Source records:
##############################
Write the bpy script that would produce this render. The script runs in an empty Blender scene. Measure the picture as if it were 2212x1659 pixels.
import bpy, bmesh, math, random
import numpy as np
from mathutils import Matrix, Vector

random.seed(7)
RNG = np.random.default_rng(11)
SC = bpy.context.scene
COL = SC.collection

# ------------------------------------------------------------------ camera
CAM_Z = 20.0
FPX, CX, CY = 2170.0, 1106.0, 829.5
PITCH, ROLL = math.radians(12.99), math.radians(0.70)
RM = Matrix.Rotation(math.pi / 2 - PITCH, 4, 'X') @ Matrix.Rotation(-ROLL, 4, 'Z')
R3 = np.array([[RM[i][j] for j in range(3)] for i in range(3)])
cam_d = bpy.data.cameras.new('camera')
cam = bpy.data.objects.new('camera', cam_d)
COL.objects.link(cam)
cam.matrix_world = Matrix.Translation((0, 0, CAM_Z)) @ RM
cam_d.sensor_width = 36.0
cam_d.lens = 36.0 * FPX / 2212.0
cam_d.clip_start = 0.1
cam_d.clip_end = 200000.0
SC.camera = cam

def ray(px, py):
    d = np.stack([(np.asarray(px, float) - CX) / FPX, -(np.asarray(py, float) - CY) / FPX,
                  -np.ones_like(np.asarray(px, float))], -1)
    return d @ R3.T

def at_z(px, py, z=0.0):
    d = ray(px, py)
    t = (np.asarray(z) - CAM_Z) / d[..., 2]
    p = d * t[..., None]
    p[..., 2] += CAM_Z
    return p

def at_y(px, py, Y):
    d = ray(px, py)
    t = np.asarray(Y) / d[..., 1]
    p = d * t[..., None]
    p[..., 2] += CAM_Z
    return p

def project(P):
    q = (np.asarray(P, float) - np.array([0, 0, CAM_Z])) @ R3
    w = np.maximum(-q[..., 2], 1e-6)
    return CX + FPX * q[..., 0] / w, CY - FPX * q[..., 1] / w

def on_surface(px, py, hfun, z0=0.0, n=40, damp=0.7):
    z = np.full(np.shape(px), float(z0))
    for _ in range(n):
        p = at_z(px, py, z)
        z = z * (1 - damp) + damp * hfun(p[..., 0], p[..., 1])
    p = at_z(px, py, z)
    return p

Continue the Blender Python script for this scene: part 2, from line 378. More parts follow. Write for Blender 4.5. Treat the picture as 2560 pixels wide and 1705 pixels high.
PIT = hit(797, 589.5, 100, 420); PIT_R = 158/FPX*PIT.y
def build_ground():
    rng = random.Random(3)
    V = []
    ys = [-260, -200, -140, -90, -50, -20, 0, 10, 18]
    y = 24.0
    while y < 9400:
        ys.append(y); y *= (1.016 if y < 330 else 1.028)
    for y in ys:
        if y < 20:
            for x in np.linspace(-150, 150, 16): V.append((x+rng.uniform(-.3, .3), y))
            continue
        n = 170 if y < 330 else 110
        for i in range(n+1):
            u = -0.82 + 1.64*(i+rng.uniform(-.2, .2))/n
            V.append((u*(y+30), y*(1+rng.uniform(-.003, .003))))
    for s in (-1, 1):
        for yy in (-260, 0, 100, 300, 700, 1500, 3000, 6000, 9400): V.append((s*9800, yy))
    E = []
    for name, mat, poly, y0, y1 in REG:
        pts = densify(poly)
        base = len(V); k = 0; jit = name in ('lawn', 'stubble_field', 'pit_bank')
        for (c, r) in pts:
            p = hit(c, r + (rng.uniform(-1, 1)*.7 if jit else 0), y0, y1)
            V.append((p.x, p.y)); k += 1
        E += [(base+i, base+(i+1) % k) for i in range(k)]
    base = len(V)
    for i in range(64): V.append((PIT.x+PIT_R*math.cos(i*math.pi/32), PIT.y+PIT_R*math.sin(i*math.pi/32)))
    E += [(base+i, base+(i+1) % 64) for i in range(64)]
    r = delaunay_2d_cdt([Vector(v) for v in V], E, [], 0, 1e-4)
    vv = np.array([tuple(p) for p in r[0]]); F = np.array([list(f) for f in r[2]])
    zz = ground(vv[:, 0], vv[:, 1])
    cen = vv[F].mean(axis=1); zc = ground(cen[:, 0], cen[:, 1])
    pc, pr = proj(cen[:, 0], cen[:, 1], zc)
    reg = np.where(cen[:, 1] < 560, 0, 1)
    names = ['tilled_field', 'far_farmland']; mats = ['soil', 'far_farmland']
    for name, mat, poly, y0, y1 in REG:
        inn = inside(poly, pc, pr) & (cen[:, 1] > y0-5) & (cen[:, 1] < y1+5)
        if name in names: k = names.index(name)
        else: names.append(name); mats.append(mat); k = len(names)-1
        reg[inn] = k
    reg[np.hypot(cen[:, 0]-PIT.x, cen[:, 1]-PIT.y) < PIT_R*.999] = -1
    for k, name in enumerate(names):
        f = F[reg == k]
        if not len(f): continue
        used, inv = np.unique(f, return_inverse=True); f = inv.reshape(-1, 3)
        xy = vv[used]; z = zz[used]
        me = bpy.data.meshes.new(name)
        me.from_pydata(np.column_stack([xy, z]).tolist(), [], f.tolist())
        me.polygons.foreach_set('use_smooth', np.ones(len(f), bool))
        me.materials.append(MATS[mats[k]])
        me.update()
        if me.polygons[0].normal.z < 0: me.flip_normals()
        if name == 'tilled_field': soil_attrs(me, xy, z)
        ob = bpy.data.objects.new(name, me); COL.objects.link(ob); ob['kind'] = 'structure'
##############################
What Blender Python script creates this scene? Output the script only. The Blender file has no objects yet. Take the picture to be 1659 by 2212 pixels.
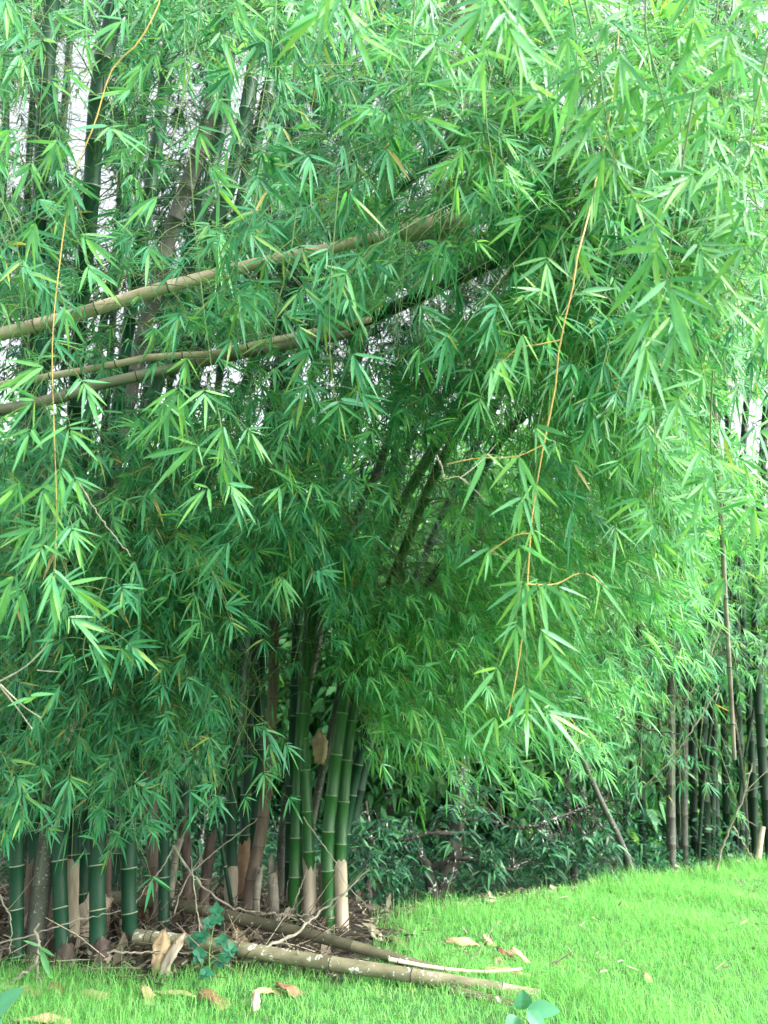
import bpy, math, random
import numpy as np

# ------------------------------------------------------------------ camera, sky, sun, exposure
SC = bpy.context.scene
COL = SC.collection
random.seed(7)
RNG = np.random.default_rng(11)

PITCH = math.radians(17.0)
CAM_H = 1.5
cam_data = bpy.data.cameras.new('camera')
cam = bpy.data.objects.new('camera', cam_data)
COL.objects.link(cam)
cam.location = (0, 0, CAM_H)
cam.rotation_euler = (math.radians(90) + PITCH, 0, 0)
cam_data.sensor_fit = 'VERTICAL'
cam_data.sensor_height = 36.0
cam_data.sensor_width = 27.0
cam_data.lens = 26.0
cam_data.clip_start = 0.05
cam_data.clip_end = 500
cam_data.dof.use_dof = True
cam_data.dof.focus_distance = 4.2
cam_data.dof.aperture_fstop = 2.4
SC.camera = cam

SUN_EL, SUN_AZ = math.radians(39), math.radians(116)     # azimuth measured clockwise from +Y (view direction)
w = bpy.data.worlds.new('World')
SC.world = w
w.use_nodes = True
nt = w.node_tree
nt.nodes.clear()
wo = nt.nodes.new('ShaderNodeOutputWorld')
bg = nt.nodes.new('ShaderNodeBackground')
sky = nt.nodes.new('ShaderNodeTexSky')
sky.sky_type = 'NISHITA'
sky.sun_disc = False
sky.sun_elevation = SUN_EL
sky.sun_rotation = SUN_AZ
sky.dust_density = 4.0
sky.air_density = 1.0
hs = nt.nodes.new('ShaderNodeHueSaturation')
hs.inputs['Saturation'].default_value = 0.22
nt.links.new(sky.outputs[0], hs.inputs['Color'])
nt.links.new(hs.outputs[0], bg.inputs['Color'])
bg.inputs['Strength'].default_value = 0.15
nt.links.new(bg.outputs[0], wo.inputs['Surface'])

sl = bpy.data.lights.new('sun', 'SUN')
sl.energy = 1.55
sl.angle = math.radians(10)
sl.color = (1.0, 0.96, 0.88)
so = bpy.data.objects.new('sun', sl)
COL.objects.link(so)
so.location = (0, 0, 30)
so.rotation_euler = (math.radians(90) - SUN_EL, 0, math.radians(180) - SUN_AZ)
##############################
Task statement: Copy out every line from the material above in which the word "this" appears.

The answer:
Write the bpy script that would produce this render. The script runs in an empty Blender scene. Measure the picture as if it were 2212x1659 pixels.
Continue the Blender Python script for this scene: part 2, from line 378. More parts follow. Write for Blender 4.5. Treat the picture as 2560 pixels wide and 1705 pixels high.
What Blender Python script creates this scene? Output the script only. The Blender file has no objects yet. Take the picture to be 1659 by 2212 pixels.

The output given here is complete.